Davalı ...; 1.11.2007 tarihli sözleşmeyi ve içeriğini kabul etmediğini, davacıya boşa imzalı kağıt verdiğini belirterek davanın reddini savunmuş, diğer davalı ... ise, tapu kaydına dayalı iyiniyetli kazanımın korunması gerektiğini beyan etmiştir.
Mahkemece; davacının dayandığı 1.11.2007 tarihli sözleşme temlik tarihinden sonra düzenlendiğinden inançlı işlem iddiasının ispat edilemediği, davalı ... bakımından da davanın atiye terk edildiği gerekçesiyle; davalılardan ... hakkındaki davanın ve birleşen davanın reddine, davalı ... yönünden davacı davasını atiye terk ettiğinden karar verilmesine yer olmadığına ilişkin olarak verilen karar Dairece; "... tatbiki gerekli olan 5.2.1947 tarih ve 20/6 sayılı İnançları Birleştirme Kararında iddianın yazılı belgeyle ispatlanacağı öngörülmekle beraber, belge tarihinin temlik tarihinden önce olması gerektiği yönünde bir açıklama bulunmamaktadır. Bir başka ifadeyle, belge tarihinin temlikten önce veya sonra düzenlenmiş olmasının neticeye etkili olmayacağı açıktır.O halde, iddia ve savunma doğrultusunda delillerin toplanması ve sonucuna göre bir karar verilmesi gerekirken, yanılgıla değerlendirmeyle yazılı olduğu üzere hüküm kurulmuş olması doğru değildir." gerekçeleriyle bozulmuş, bozmaya uyularak yapılan yargılama sonucunda davalılardan ... hakkındaki davanın kabulüne, davalı ... yönünden davacı davasını atiye terk ettiğinden karar verilmesine yer olmadığına karar verilmiştir.
Çekişme konusu 522 ada 4 parseldeki 2 nolu bağımsız bölümün mahkemenin 24.05.2012 tarihli kararından sonra, 24.07.2013 tarihli cebri satış işlemiyle dava dışı ... adına tescil edildiği kayden sabittir.

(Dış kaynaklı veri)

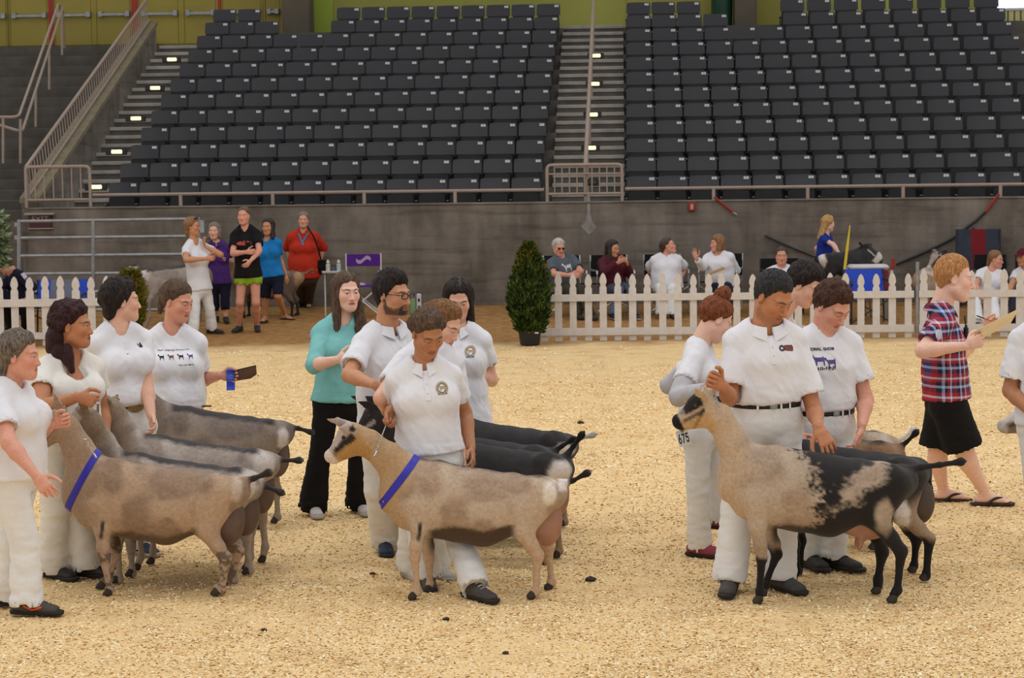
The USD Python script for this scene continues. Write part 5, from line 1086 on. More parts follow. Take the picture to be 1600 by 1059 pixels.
PEOPLE['edge'] = person('person in a white tee cut off by the right edge of the picture', (1640, 500), (1642, 665), -20, gd(1642, 880), dict(c=(1645, 455), dd=0, yaw=-30, pitch=20), dict(style='short', color='dark', vol=.015, seed=18),
    dict(mat=white_cotton, sleeve=.78, sr=.078, hem=.98, ease=.016), {'R': ((1626, 880), None, -20), 'L': ((1662, 880), None, -10)}, 'olive', 1.02, .168, (.16, .115), (.155, .11), (.17, .125), arms={'R': ((1578, 610, -1), (1618, 650, -1), 'u', 'fist'), 'L': None}, bottoms=dict(mat=white_denim), shoes=dict(mat=dark_shoe), face={})

# ================================================================ GOATS
coat_mat = MC('goat_coat', 0.75, 0.16, 55.0, 0.25, 260.0, spec=0.15, sheen=0.1, stretch=(1, 1, 1))
udder_mat = M('udder_skin', srgb(160, 118, 100), 0.55, 0.15, 14.0, 0.1, 120.0); hoof_mat = M('hoof_horn', srgb(52, 44, 38), 0.6, 0.3, 20.0)
chain_mat = M('show_chain', srgb(196, 196, 200), 0.25, 0.1, 60.0, metal=0.9)
ribbon_mat = M('blue_ribbon', srgb(44, 40, 168), 0.45, 0.12, 20.0, spec=0.4)
STN = [(614, 768, 36, .075), (642, 773, 56, .115), (677, 779, 62, .14), (716, 787, 60, .16), (756, 793, 61, .18), (796, 787, 50, .172), (832, 779, 37, .15), (858, 773, 27, .12), (870, 770, 18, .08)]
LM = dict(neck=[(642, 752, .13, .09), (606, 715, .086, .066), (576, 692, .068, .053)], poll=(560, 678), nose=(512, 715), ear=((552, 668), (520, 656)), ear_far=((556, 664), (532, 646)),
          front=[(650, 788), (654, 826), (648, 871), (652, 925), 647], front_far=[(656, 788), (666, 828), (670, 873), (672, 915), 671], hind=[(846, 768), (816, 826), (840, 868), (837, 926), 833], hind_far=[(850, 768), (832, 826), (856, 855), (862, 910), 860],
          tail=[(866, 756), (880, 754), (895, 751), (906, 745)], udder=(854, 812, .085, .145))
def sm(x): x = np.clip(x, 0, 1); return x * x * (3 - 2 * x)
def goat(label, tail_at, s, D, coat, over=None, h=.013, group=None, extras=None, heading=0.0, hs=1.0, name='goat', flat_y=True, lowres=False, mirror=False):
    """landmarks come from the front goat of the middle group, in its pixels; tail_at is where this goat's tail root is seen, s its size beside that one, D its distance"""
    L = dict(LM); own = over or {}
    mx = -1 if mirror else 1
    mp = lambda q: (tail_at[0] + mx * s * (q[0] - 868), tail_at[1] + s * (q[1] - 755))
    S_ = FPX / D
    sh_ = math.tan(math.radians(heading))
    def W_(q, dd=0.0):
        return at(q[0], q[1], D + dd + sh_ * (tail_at[0] - q[0]) / S_)
    k = s * 293.0 / S_                                               # metres here per metre on the model
    side = np.array([0, 1.0, 0])
    pr = []; st = [(mp(q), q[2] / 293.0 * k, q[3] * k) for q in own.get('stn', STN)]
    for (p, a, w), (p2, a2, w2) in zip(st, st[1:]): pr.append(A(loft(W_(p), W_(p2), side, w, w2, a, a2), .014 * k))
    g = lambda n: own[n] if n in own else None
    for q in (-1, 1):                                                  # hip bones, pins, shoulder blades, the hollow of the flank
        pr += [A(ell(W_(mp((838, 755)), q * .105 * k), np.eye(3), np.array([.05, .028, .028]) * k), .04 * k), A(ell(W_(mp((866, 768)), q * .055 * k), np.eye(3), np.array([.035, .025, .03]) * k), .03 * k), A(ell(W_(mp((652, 774)), q * .105 * k), np.eye(3), np.array([.065, .03, .12]) * k), .05 * k)]
        pr.append(Sb(ell(W_(mp((806, 756)), q * .205 * k), np.eye(3), np.array([.055, .045, .05]) * k), .05 * k))
    nk = g('neck') or [(*mp(q[:2]), q[2], q[3]) for q in L['neck']]
    P3 = lambda q: W_(q[:2], q[2] if len(q) > 2 else 0)
    poll = P3(g('poll') or mp(L['poll'])); nose = P3(g('nose') or mp(L['nose']))
    nd = own.get('neck_dd', [0] * len(nk))
    nkp = [W_(q[:2], dd) for q, dd in zip(nk, nd)]
    for i in range(len(nk) - 1): pr.append(A(loft(nkp[i], nkp[i + 1], side, nk[i][3] * k, nk[i + 1][3] * k, nk[i][2] * k, nk[i + 1][2] * k), (.05 if i == 0 else .02) * k))
    hd = nose - poll; hl = np.linalg.norm(hd); hd = hd / hl; hsd = nrm(np.cross(hd, UZ)); hup = np.cross(hsd, hd); kh = k * own.get('hk', 1.0)
    pr.append(A(loft(nkp[-1], poll + hd * .03 * kh, hsd, nk[-1][3] * k, .056 * kh, nk[-1][2] * k, .074 * kh), .04 * k))
    Hh = lambda x, y, z: poll + hd * x * hl + hsd * y * kh + hup * z * kh
    pr += [A(loft(Hh(.10, 0, 0), Hh(.48, 0, .0), hsd, .058 * kh, .046 * kh, .076 * kh, .055 * kh), .03 * k), A(loft(Hh(.48, 0, .0), Hh(.88, 0, -.006), hsd, .044 * kh, .032 * kh, .054 * kh, .036 * kh), .03 * k), A(ell(Hh(.93, 0, -.006), np.array([hd, hsd, hup]), np.array([.03, .033, .036]) * kh), .02 * k),
           A(cone(Hh(.22, 0, -.06), Hh(.82, 0, -.034), .03 * kh, .02 * kh), .03 * k), A(ell(Hh(.2, 0, .058), np.array([hd, hsd, hup]), np.array([.05, .045, .03]) * kh), .03 * k)]
    for q in (-1, 1):
        pr += [A(ell(Hh(.30, q * .046, .036), np.array([hd, hsd, hup]), np.array([.026, .014, .018]) * kh), .012 * k), Sb(ell(Hh(.985, q * .016, .008), np.array([hd, hsd, hup]), np.array([.008, .008, .005]) * kh), .004)]
    pr.append(Sb(cone(Hh(.78, -.03, -.024), Hh(1.0, 0, -.022), .003, .003), .004)); pr.append(Sb(cone(Hh(.78, .03, -.024), Hh(1.0, 0, -.022), .003, .003), .004))
    ears = []
    for n, sg in (('ear', -1), ('ear_far', 1)):
        e = g(n)
        if e is False: continue
        b, t = ((W_(e[0][:2], e[0][2] if len(e[0]) > 2 else sg * .05 * k), W_(e[1][:2], e[1][2] if len(e[1]) > 2 else sg * .10 * k)) if e else (W_(mp(L[n][0]), sg * .05 * k), W_(mp(L[n][1]), sg * .09 * k)))
        ax = t - b; pr.append(A(loft(b, b + ax * .5, nrm(np.cross(ax, side)) * .85 + side * .5, .020 * kh, .032 * kh, .014 * kh, .011 * kh), .018 * k)); pr.append(A(loft(b + ax * .5, t, nrm(np.cross(ax, side)) * .85 + side * .5, .032 * kh, .006 * kh, .011 * kh, .006 * kh), .012 * k))
    hooves, legs = [], {}
    for n, dd0, dd1, rad in (('front', -.10, -.095, (.064, .044, .028, .0178, .023)), ('front_far', .10, .095, (.064, .044, .028, .0178, .023)), ('hind', -.10, -.115, (.102, .068, .033, .0195, .025)), ('hind_far', .10, .115, (.102, .068, .033, .0195, .025))):
        J = g(n) or [*[mp(q) for q in L[n][:4]], mp((L[n][4], 0))[0]]
        if J is False: continue
        dds = [dd0 * k, dd0 * k * 1.0, dd1 * k, dd1 * k, dd1 * k]; hoof = W_((J[4], 900), dds[4]); hoof[2] = 0
        p = [W_(J[i], dds[i]) for i in range(4)] ; r = [x * k for x in rad]; lg = hoof + UZ * .042 * k
        pr.append(A(loft(p[0], p[1], side, r[0] * .8, r[1] * .8, r[0], r[1]), .04 * k)); pr.append(A(cone(p[1], p[1] * .4 + p[2] * .6, r[1] * .84, r[2] * 1.18), .03 * k)); pr.append(A(cone(p[1] * .4 + p[2] * .6, p[2], r[2] * 1.18, r[2]), .02 * k)); pr.append(A(cone(p[2], p[2] * .7 + p[3] * .3, r[2], r[3] * 1.05), .014 * k)); pr.append(A(cone(p[2] * .7 + p[3] * .3, p[3], r[3] * 1.05, r[3]), .012 * k))
        pr.append(A(cone(p[3], p[3], r[4], r[4]), .012 * k)); pr.append(A(cone(p[3], lg, r[3] * 1.1, r[4] * .95), .012 * k)); fx = np.array([-mx, 0, 0]) * .014 * k
        if n.startswith('hind'): pr.append(A(cone(p[2] - fx * .9 + UZ * .012 * k, p[2] * .8 + p[3] * .2 - fx * .4, r[2] * .62, r[3] * .8), .015 * k))
        for q in (-1, 1): hooves.append(build([(cut(loft(lg - UZ * .005 + side * q * .014 * k, hoof + fx + side * q * .016 * k + UZ * .006, side, .012 * k, .014 * k, .019 * k, .026 * k), (hoof + UZ * .002, -UZ)), .01, 'add')], .0085))
        legs[n] = p
    tl = g('tail') or [mp(q) for q in L['tail']]
    tp = [W_(q) for q in tl]
    for i in range(len(tp) - 1): pr.append(A(cone(tp[i], tp[i + 1], (.022 - .004 * i) * k, (.019 - .004 * i) * k), .012 if i else .03))
    td = nrm(tp[-1] - tp[-2]); pr.append(A(loft(tp[-1] - td * .01 * k, tp[-1] + td * .045 * k, side, .010 * k, .021 * k, .011 * k, .024 * k), .01)); pr.append(A(cone(tp[-1] + td * .04 * k, tp[-1] + td * .075 * k, .018 * k, .006 * k), .01))
    m = build(pr, h); m = puff(m, .004 * k, 11.0, 3, (1, 1, .7))
    base = np.array([*W_(mp((750, 780)))[:2], 0]); th = thing(name, label, 'goat', base, group)
    v = np.array(m.vertices); d = v[:, 1]; px = W / 2 + FPX * ((v - CAM) @ _rt) / ((v - CAM) @ _fw); py = H / 2 - FPX * ((v - CAM) @ _up) / ((v - CAM) @ _fw)
    u_, w_ = 868 + mx * (px - tail_at[0]) / s, 755 + (py - tail_at[1]) / s
    nz = meshkit.fbm(v * 14, 3, 2) - .5; n2 = meshkit.fbm(v * 60, 2, 6) - .5
    qx = ((v - poll) @ hd) / hl; qz = ((v - poll) @ hup) / kh; qy = ((v - poll) @ hsd) / kh; ish = (np.linalg.norm(v - (poll + nose) / 2, axis=1) < hl * .8) & (qx > -.08)
    col = coat(dict(u=u_, w=w_, px=px, py=py, lat=v[:, 1] - D, z=v[:, 2], nz=nz, n2=n2, qx=qx, qy=qy, qz=qz, head=ish, dd=np.linalg.norm(v - tp[-1], axis=1), k=k))
    bp = part(th, 'body', m, coat_mat, True, col=np.clip(col, 0, 1))
    for q in (-1, 1):
        if not lowres:
            e = trimesh.creation.icosphere(2, .0135 * kh); e.apply_translation(Hh(.31, q * .051, .036)); part(th, 'eye', e, M('goat_eye', srgb(40, 28, 16), 0.12, 0.2), True)
    for hm in hooves: part(th, 'hoof', hm, hoof_mat, True)
    if g('udder') is not False:
        uq = g('udder') or (*mp(L['udder'][:2]), L['udder'][2], L['udder'][3]); c = W_(uq[:2]); rx, rz = uq[2] * k, uq[3] * k
        up_ = [A(ell(c, np.eye(3), (rx, .085 * k, rz)), .03), A(ell(c + np.array([-mx * .075 * k, 0, -rz * .25]), np.eye(3), (.10 * k, .08 * k, rz * .55)), .05)] + [A(cone(c + np.array([-mx * .05 * k, q * .045 * k, -rz * .55]), c + np.array([-mx * .07 * k, q * .05 * k, -rz * .55 - .085 * k]), .022 * k, .012 * k), .02) for q in (-1, 1)]
        part(th, 'udder', build(up_, h * 1.15), own.get('udder_mat', udder_mat), True)
    G = dict(path=th, mesh=m, W=W_, mp=mp, Hh=Hh, D=D, k=k, nkp=nkp)
    if extras: extras(G)
    return G
def ribbon(G, p0, p1, wid=.038):
    """a broad ribbon tied round the base of the neck, seen from p0 (withers) to p1 (breast)"""
    a, b = G['W'](p0), G['W'](p1); c = (a + b) / 2; ax = nrm(b - a); sd = np.array([0, 1.0, 0]); nn = np.cross(ax, sd); R = np.linalg.norm(b - a); V, F = [], []; n = 48
    for i in range(n):
        t = 2 * math.pi * i / n; dr = ax * math.cos(t) + sd * math.sin(t)
        for off in (-.5, .5):
            o = c + dr * R * 1.2 + nn * off * wid * G['k']; loc, _, _ = G['mesh'].ray.intersects_location([o], [-dr], multiple_hits=False)
            q = loc[0] if len(loc) else c + dr * R * .5 + nn * off * wid; V += [q + dr * .004, q - dr * .004]
    for i in range(n):
        j = (i + 1) % n; a0, a1, a2, a3 = 4 * i, 4 * i + 1, 4 * i + 2, 4 * i + 3; b0, b1, b2, b3 = 4 * j, 4 * j + 1, 4 * j + 2, 4 * j + 3
        F += [(a0, a2, b2), (a0, b2, b0), (a1, b1, b3), (a1, b3, a3), (a0, b0, b1), (a0, b1, a1), (a2, a3, b3), (a2, b3, b2)]
    return trimesh.Trimesh(V, F, process=False)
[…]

Bilindiği üzere, dava açıldıktan sonra da sınırlayıcı bir neden bulunmadığı takdirde dava konusu malın veya hakkın üçüncü kişilere devredilebilmesi tasarruf serbestisi kuralının bir gereği, hak sahibi veya malik olmanın doğal bir sonucudur. Usul Hukukumuzda ayrık durumlar dışında dava konusu mal veya hakkın davanın devamı sırasında devredilebileceği kabul edilmiş, 6100 sayılı HMK"nın 125. maddesinde dava konusunun taraflarca üçüncü kişiye devir ve temliki halinde yapılacak usuli işlemler düzenlenmiştir. Anılan düzenlemeye göre, iki taraftan biri dava konusunu (müddeabihi) bir başkasına temlik ettiği takdirde diğer taraf seçim hakkını kullanmakta dilerse temlik eden ile olan davasını takipten vazgeçerek davayı devralan kişiye yöneltmekte, dilerse davasına temlik eden kişi hakkında tazminat davası olarak devam edebilmektedir.
Bu usul kuralının kendiliğinden (re"sen) gözetilmesi gerektiği de açıktır.
Hal böyle olunca, çekişme konusu taşınmazlardan 2 nolu bağımsız bölümün dava dışı 3. kişi adına tescil edilmesi nedeniyle 6100 sayılı HMK"nun 125. maddesi hükmü uyarınca, davacı tarafa seçimlik hakkı hatırlatılarak davayı ne şekilde sürdüreceğinin sorulması ve bu yöndeki usuli eksiklik giderildikten sonra işin esası bakımından bir karar verilmesi gerekirken değinilen husus gözardı edilerek yazılı olduğu karar verilmesi doğru değildir.
Davacı ile davalı ...’in değinilen yönden temyiz itirazlarının kabulü ile, hükmün (6100 sayılı Yasanın geçici 3.maddesi yollaması ile) 1086 sayılı HUMK"un 428.maddesi gereğince BOZULMASINA, bozma nedenine göre sair hususların incelenmesine yer olmadığına, alınan peşin harcın temyiz edene geri verilmesine, 13.03.2019 tarihinde oybirliğiyle karar verildi.